In my idea, our Captain and a team of other heroes (Black Knight, some others known, some not) manage to vanquish the Fury after it decides that its creator - Jaspers - is a bigger threat than the heroes it was programmed to despatch and as a result the world is subsequently changed... Except, here's the sting in the tail and the thing that Marvel could have done and really shook things up; throughout the film, you get the impression that it's set in the no-too-distant past, possibly around the turn of the century. There are very few indications when it's actually set, but at the conclusion, those watching will see the events of the film took place in 1989. Was this the MCU or a story from another multiverse? 

Yes, it's essentially Alan Moore and Alan Davis's story that ran through a number of Marvel UK comics in the 1980s, but it's an almost perfect story to change everything but leave it essentially the same. It introduces you to a different aspect of the multiverse - a champion for each level - and concludes with the warp having affected the MCU. What were the Warpies in the comic become Muties - mutants.

Then, when Kang comes along and starts manipulating time, because that's what he does, you have a doorway into aging your new generation of muties, possibly by something he does that merges the two realities.

You can still have your multiverses of madness and your No Way Homes, but instead of some magically contrived method of making it happen, you have a physical entity explaining it and why, and introduce some new characters to the MCU without a) it feeling slightly forced in the wake of Endgame and b) you give everything else a common thread even if people choose not to watch other films or TV.

It would have given Marvel an easier way into doing films that don't appease the die-hard superhero fans because they could sew Easter eggs throughout the films, which wouldn't detract from the casual viewers enjoyment (or lack of) but would give them something to rant about on YouTube for a few months. 

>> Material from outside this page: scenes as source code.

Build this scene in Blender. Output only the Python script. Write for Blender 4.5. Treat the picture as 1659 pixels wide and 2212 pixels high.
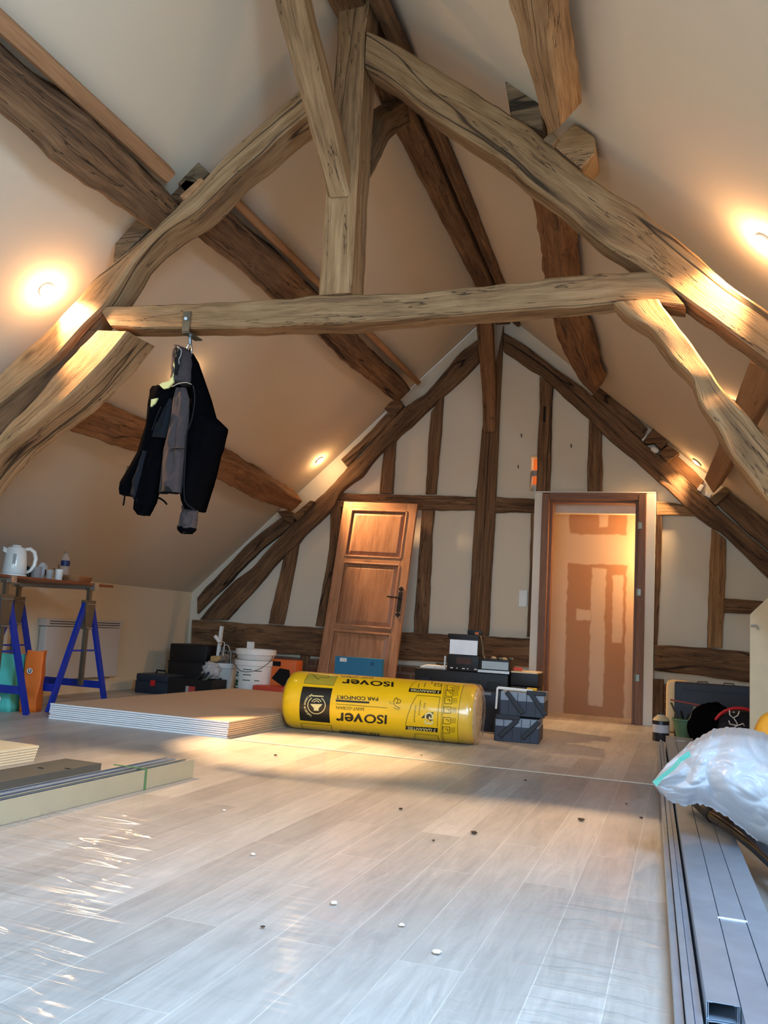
import bpy, bmesh, math, random
from mathutils import Vector, Matrix, noise
random.seed(7)
SC = bpy.context.scene
COL = SC.collection
for o in list(bpy.data.objects): bpy.data.objects.remove(o)

# ---------------------------------------------------------------- camera
FPX, CX, CY, HC = 1880.0, 829.5, 1106.0, 0.75
PITCH, ROLL, YAW = math.radians(7.495), math.radians(3.311), math.radians(19.142)
def cam_axes():
    cy, sy = math.cos(YAW), math.sin(YAW)
    f0 = Vector((-sy, cy, 0)); r0 = Vector((cy, sy, 0)); u0 = Vector((0, 0, 1))
    w = math.cos(PITCH)*f0 + math.sin(PITCH)*u0
    u = -math.sin(PITCH)*f0 + math.cos(PITCH)*u0
    c, s = math.cos(ROLL), math.sin(ROLL)
    return c*r0 + s*u, -s*r0 + c*u, w
CR, CU, CW = cam_axes()
CAM = Vector((0, 0, HC))
cam = bpy.data.cameras.new('camera'); co = bpy.data.objects.new('camera', cam); COL.objects.link(co)
m = Matrix((CR, CU, -CW)).transposed().to_4x4(); m.translation = CAM
co.matrix_world = m
cam.sensor_fit = 'HORIZONTAL'; cam.sensor_width = 36; cam.lens = FPX/1659*36; cam.clip_start = .02
SC.camera = co

# ---------------------------------------------------------------- view, world, daylight
SC.view_settings.view_transform = 'Standard'; SC.view_settings.look = 'None'
SC.view_settings.gamma = 1; SC.view_settings.use_curve_mapping = False
SC.view_settings.exposure = -0.05
world = bpy.data.worlds.new('sky'); SC.world = world; world.use_nodes = True
bg = world.node_tree.nodes['Background']; bg.inputs[0].default_value = (.55, .75, 1, 1); bg.inputs[1].default_value = 1.2

def area(name, loc, direction, sx, sy, power, color):
    l = bpy.data.lights.new(name, 'AREA'); l.shape = 'RECTANGLE'; l.size = sx; l.size_y = sy
    l.energy = power; l.color = color
    o = bpy.data.objects.new(name, l); COL.objects.link(o); o.location = loc
    o.rotation_euler = Vector(direction).to_track_quat('-Z', 'Y').to_euler(); return o
DAY = (.62, .80, 1.0)
WARM = (1.0, .62, .30)
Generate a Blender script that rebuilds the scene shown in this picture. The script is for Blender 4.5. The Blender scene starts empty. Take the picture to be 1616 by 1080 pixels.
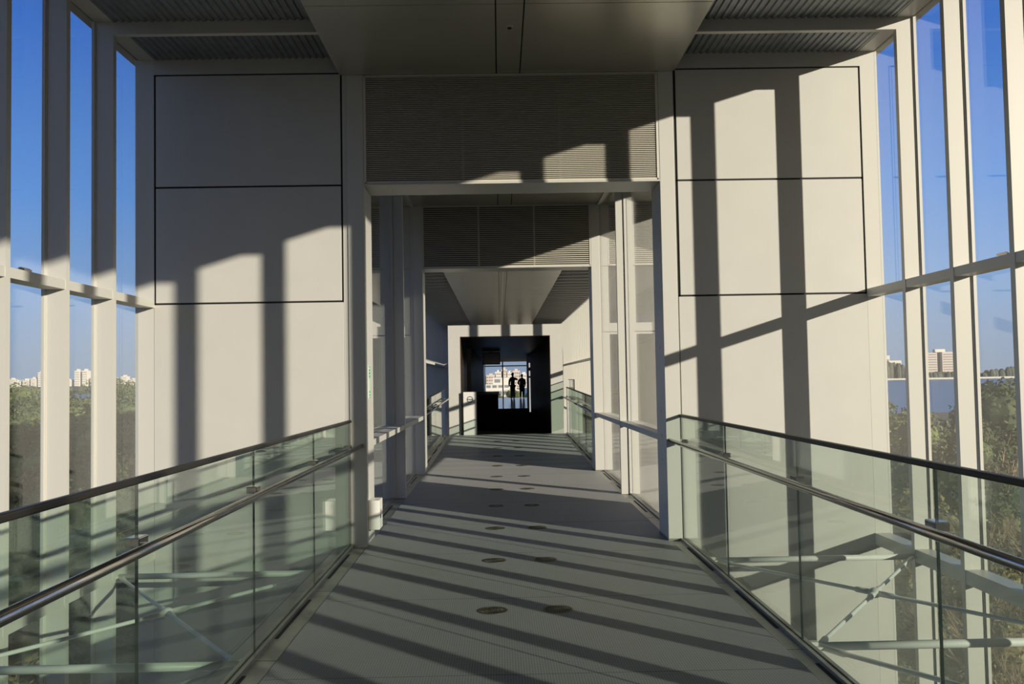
import bpy, bmesh, math, random
from mathutils import Vector, Matrix
random.seed(7)
S = bpy.context.scene
COL = S.collection

# ------------------------------------------------------------------ camera
F_PX = 1430.0
cam_d = bpy.data.cameras.new('camera'); cam_d.sensor_width = 36.0; cam_d.sensor_fit = 'HORIZONTAL'
cam_d.lens = F_PX / 1616 * 36.0; cam_d.clip_start = 0.05; cam_d.clip_end = 6000
cam = bpy.data.objects.new('camera', cam_d); COL.objects.link(cam)
ay = Vector((789 - 808, -(600 - 540), -F_PX)).normalized()
ax = Vector((1, 0.0175, 0)); ax = (ax - ay * ax.dot(ay)).normalized()
az = ax.cross(ay)
cam.matrix_world = Matrix.Translation((0, 0, 1.5)) @ Matrix((ax, ay, az)).transposed().inverted().to_4x4()
S.camera = cam
# ------------------------------------------------------------------ exposure
S.view_settings.view_transform = 'Standard'; S.view_settings.look = 'None'
S.view_settings.exposure = 0.0; S.view_settings.gamma = 1.0; S.view_settings.use_curve_mapping = False
S.cycles.max_bounces = 12; S.cycles.diffuse_bounces = 5; S.cycles.glossy_bounces = 6
S.cycles.transparent_max_bounces = 24; S.cycles.use_denoising = True
S.cycles.caustics_reflective = False; S.cycles.caustics_refractive = False
S.cycles.sample_clamp_indirect = 6.0
# ------------------------------------------------------------------ sky
W = bpy.data.worlds.new('sky'); S.world = W; W.use_nodes = True
nt = W.node_tree; nt.nodes.clear()
out = nt.nodes.new('ShaderNodeOutputWorld'); bg = nt.nodes.new('ShaderNodeBackground')
tc = nt.nodes.new('ShaderNodeTexCoord'); sp = nt.nodes.new('ShaderNodeSeparateXYZ'); rp = nt.nodes.new('ShaderNodeValToRGB')
nt.links.new(tc.outputs['Generated'], sp.inputs[0]); nt.links.new(sp.outputs['Z'], rp.inputs[0])
nt.links.new(bg.outputs[0], out.inputs[0])
dt = nt.nodes.new('ShaderNodeVectorMath'); dt.operation = 'DOT_PRODUCT'; dt.inputs[1].default_value = tuple(Vector((0.989, -1.0, 0.25)).normalized())
nt.links.new(tc.outputs['Generated'], dt.inputs[0])
mr = nt.nodes.new('ShaderNodeMapRange'); mr.inputs['From Min'].default_value = .0; mr.inputs['From Max'].default_value = 1.0
mr.interpolation_type = 'SMOOTHSTEP'; mr.inputs['To Max'].default_value = .92
nt.links.new(dt.outputs['Value'], mr.inputs['Value'])
mxs = nt.nodes.new('ShaderNodeMixRGB'); mxs.inputs[2].default_value = (.70, .56, .38, 1)
nt.links.new(mr.outputs[0], mxs.inputs[0]); nt.links.new(rp.outputs[0], mxs.inputs[1]); nt.links.new(mxs.outputs[0], bg.inputs[0])
bg.inputs[1].default_value = 1.0
els = rp.color_ramp.elements
for i, (p, c) in enumerate([(0.0, (.33, .41, .54)), (.04, (.34, .45, .64)), (.10, (.29, .48, .82)), (.19, (.16, .38, .87)), (.35, (.065, .21, .72)), (.52, (.08, .16, .36)), (1.0, (.06, .09, .19))]):
    e = els[i] if i < 2 else els.new(p)
    e.position = p; e.color = (*c, 1)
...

But they didn't and we're left with something that resembles Marvel Comics in the 1970s. I now think of the MCU films as everything up to Endgame was before Marvel increased their cover price to 20¢ - circa 1970 - and everything after doesn't seem to have the same... feel. There's some people out there around my age who will understand that analogy, for those of you that don't; when Marvel increased the cover from from 15¢ they also redesigned the entire cover, with a jazzed up 1970s feel, which I now look back at and wish they'd never changed. I don't dislike the 1970s redesign; it's classic, but it felt strange because the content seemed to change; it seemed to become smaller, less rich. It felt more contained, which is why I look at pre-1970 comics with more of a fondness than any other era. The films feel a little like that; like one era has ended and the next one isn't quite my cup of tea.

They're not making them for me, but they do need repeat audiences and if you're going to have another sprawling Thanos-linked type story, at least make it coherent from the start; this isn't a TV series, despite some of the obvious connections. I sense an air of trepidation around Thor: Love & Thunder, like it needs to be both a massive hit and get things on some kind of track.

***

However much I might hypothesise about the MCU, it is absolute Shakespeare compared to Sony's extended Spider-verse. Having sat through the 96 minutes of Morbius wondering why they even made it, all I can think is that some day soon, Sony's utter horse shit comics film making will cease and we will not be subjected to them again.

To be fair, this wasn't the utter shite I expected it to be, it was actually a whole different load of shite with substandard, fuzzy and almost unintelligible special effects. Jared Leto really can't act and someone should realise this very soon. Matt Smith makes a Matt Smith-like villain and these films could really do with script writers who can, you know, write, preferably stories that make sense.

The 'thinly-veiled' multiverse reference/allowance/made-no-common-sense-bit at the end just posed more questions no one wants answered and leaves you wondering if Sony will be allowed to play with the actual Spider-Man and if they can or do, how will they be able to look themselves in the mirror in the morning... 

And this on the back of the second Venom film, which felt more like a dark and broody remake of The Mask than a realised feature film. The Sony Spider-verse films - with the animated one as the exception to the rule - all feel a little as though they're there to cash in on a tenuous link rather than with any artistic conscience. Looking ahead at planned features and given the quality of those so far, one has to wonder why they're even considering it.

The Sony Marvel franchise is simply defiling the already waning name of superhero films.